RB: We've gone from first to last. I've always accepted that that was the likely scenario. I've always said that we would like to be the fastest of the new teams, and there is still a long season to go. And I am hoping still that Tony Fernandes does not come and measure we up - although he has probably got his tape measure ready. We will see how the season goes. But we are going to have a lot of fun from here, and part of the fun is the challenge of overcoming difficulties. This is a little difficulty that will be overcome.

Q. One perspective of this is that Nick has said the regulations changed from the time he designed the car to what you have now. This is a long problem F1 has had - is there any frustration about that?

RB: He wanted to get the car bedded down as early as possible - and managed to do that. Subsequently a few things shifted that changed the horizon, so if you built the car in the last few months you had an advantage on this issue than if you had built it six months ago. That is the swings and roundabouts of the sport - we are not frustrated with the sport as a result.

Q. Did you get anywhere near buying Brawn GP?

RB: Yes. But we didn't. There was a stage where we came very close, I think. But it didn't happen.

Q. Would it have been a bit of a bargain?

RB: We had the bargain of the lifetime last year, so we are not complaining. And I never look back - I like to look forward. We are going to enjoy the process of building a new team, with all the ups and downs that go with building a new team.

Q. In the short time the team has been around, what impact has it had on the Virgin brand?

RB: We have had lots of coverage, and I think most of the public who follow this sport realise that it is a tough sport, and Virgin has taken on a tough challenge. We could have written out a big cheque to continue sponsoring a team like Brawn, or we get involved in starting a new team which, I think, ultimately is more exciting. To build our way from the back and move forward, rather than be third or fourth in the championship as Brawn GP is. We are happy to take on this challenge.

Q. Does this make you modify your ambitions for the championship?

RB: We are still hoping to be the best of the new teams - and we are obviously going to be more challenged. If we can get this problem resolved, and we don't have an hydraulic problem and we don't have a gearbox problem, then we know we have a fast car. A few things need to start going our way. It will also be interesting to see how all the teams perform.

Q. You say you want to go from the bottom of the top, but what if it doesn't happen. Do you have a timeframe of when you need to do that by?

RB: I hope that Virgin will be on the car for a long time to come. We are not the owner of the team, so it would not be for us to decide - but we are very involved, and we want to stay involved. We are enjoying it.

Q. The Virgin brand is young and exciting, but F1 was criticised after Bahrain for being boring. How does that affect you?

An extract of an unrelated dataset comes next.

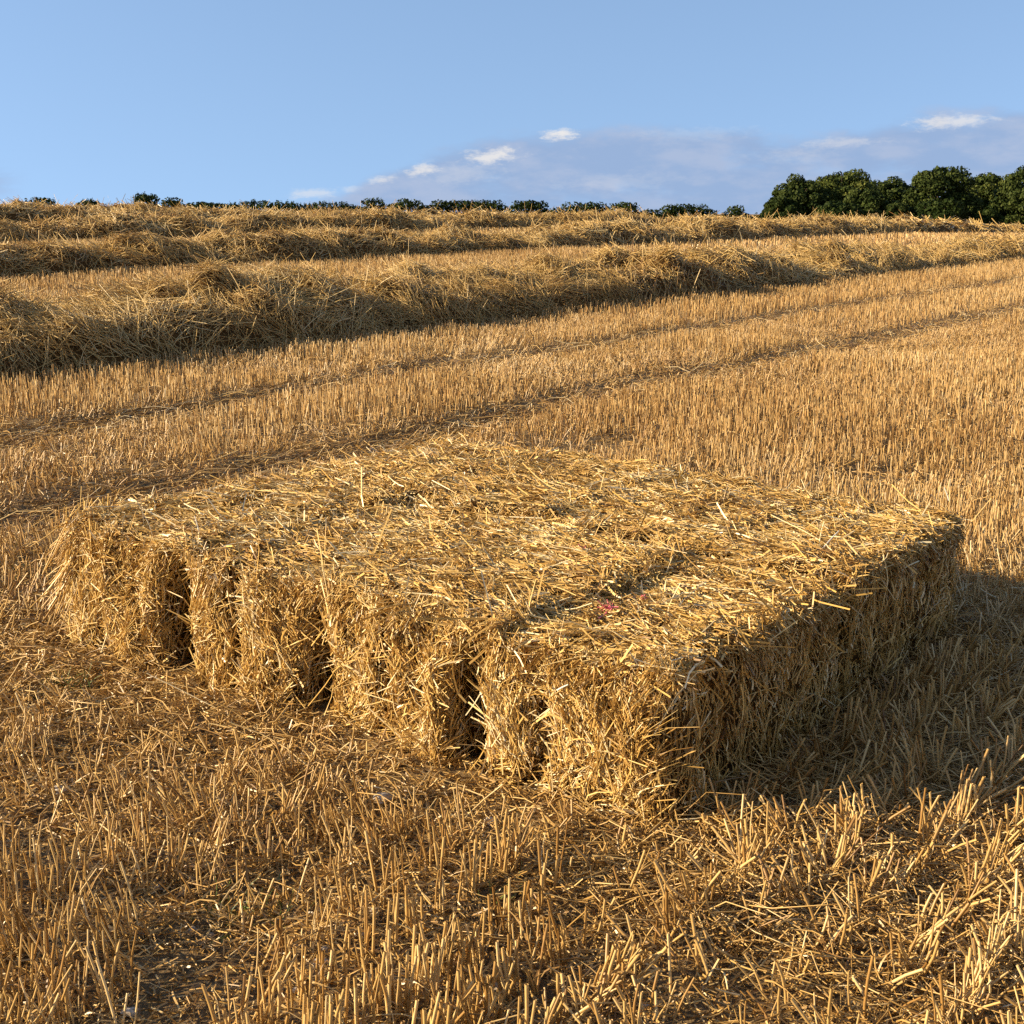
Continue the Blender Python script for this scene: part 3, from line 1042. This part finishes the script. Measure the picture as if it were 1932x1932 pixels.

RB: Personally, there were some exciting moments in Bahrain - for us when Timo overtook Lotus that was exciting. And other people would have had their good moments. I have always said that the more we can make the sport [more exciting], with more overtaking places, and bring the teams' budgets in line - remember that our budget is £40 million against some of the other teams' £250-300 million - the better the sport will be. But I think the billion people who watch the sport don't seem to find it boring. You are the guys who write on it, but I am not sure the public necessarily agree with you.